WASHINGTON, Oct. 17 (Xinhua) -- While U.S. President Barack Obama came back strong in Tuesday night's second presidential debate with Republican challenger Mitt Romney, the race to the White House will remain tight and is still anybody's game, experts said.
"President Obama is back in the game with a strong debate performance. Romney's was strong too,"said Karlyn Bowman, senior fellow at the think tank American Enterprise Institute. "We have now, as we have had for some time, a very close race."
That means the two candidates will continue to fight tooth and nail up until the Election Day on November 6, with likely no clear victor in sight until the ballots are cast and counted.
Indeed, Romney surged ahead in polls after his first debate with Obama earlier this month and now leads the race by a razor- thin margin of 0.4, according to Real Clear Politics' poll average, and continues to make gains in various polls.
The challenger picked up two extra points on Wednesday in Gallup's daily tracking poll, which put him ahead by 51 points to Obama's 46 points among likely voters.
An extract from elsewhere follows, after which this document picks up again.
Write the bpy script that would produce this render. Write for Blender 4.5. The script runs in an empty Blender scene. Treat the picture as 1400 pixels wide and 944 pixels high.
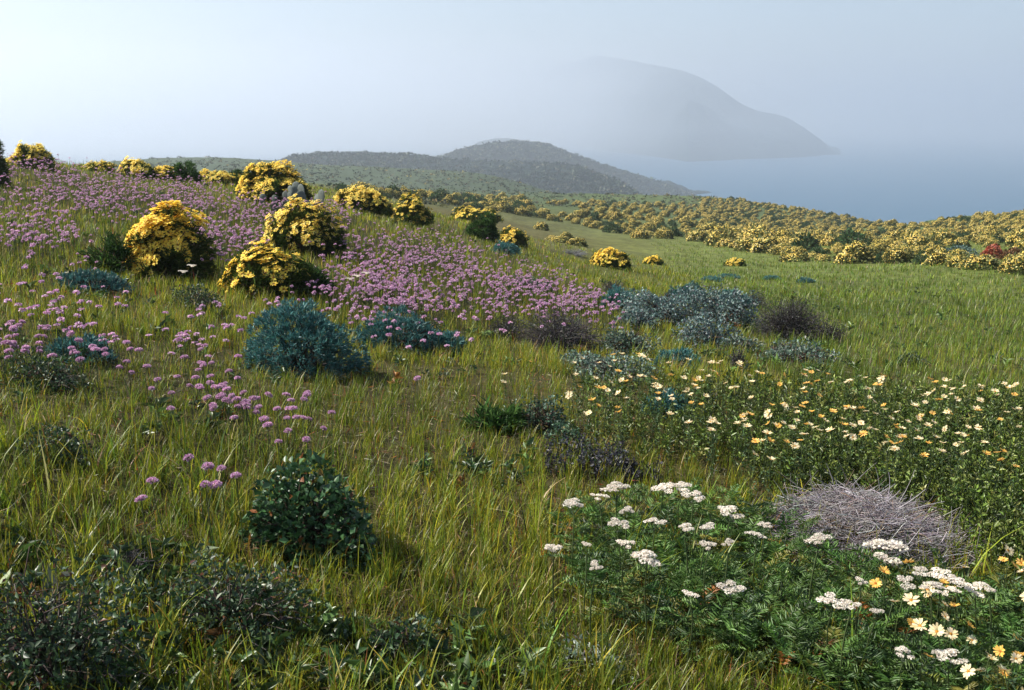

Meanwhile, the race in battleground states is tightening, as Michigan, New Hampshire, Pennsylvania and Wisconsin last week shifted from leaning toward Obama to being up for grabs, according to Real Clear Politics. Also last week, Romney crossed the 50 percent mark for the first time to widen his lead in the key battleground state of Florida.
And while post-debate snap polls conducted by the CBS found that voters thought Obama won Tuesday's debate, a closer look reveals that uncommitted voters thought Romney beat the president on the economy by a whopping 65 percent to 34 percent.
While a number of issues were raised on Tuesday night, from women's rights in the workplace to foreign policy, the economy and jobs tops the lists of important issues for Americans amid a sluggish recovery and high jobless rates.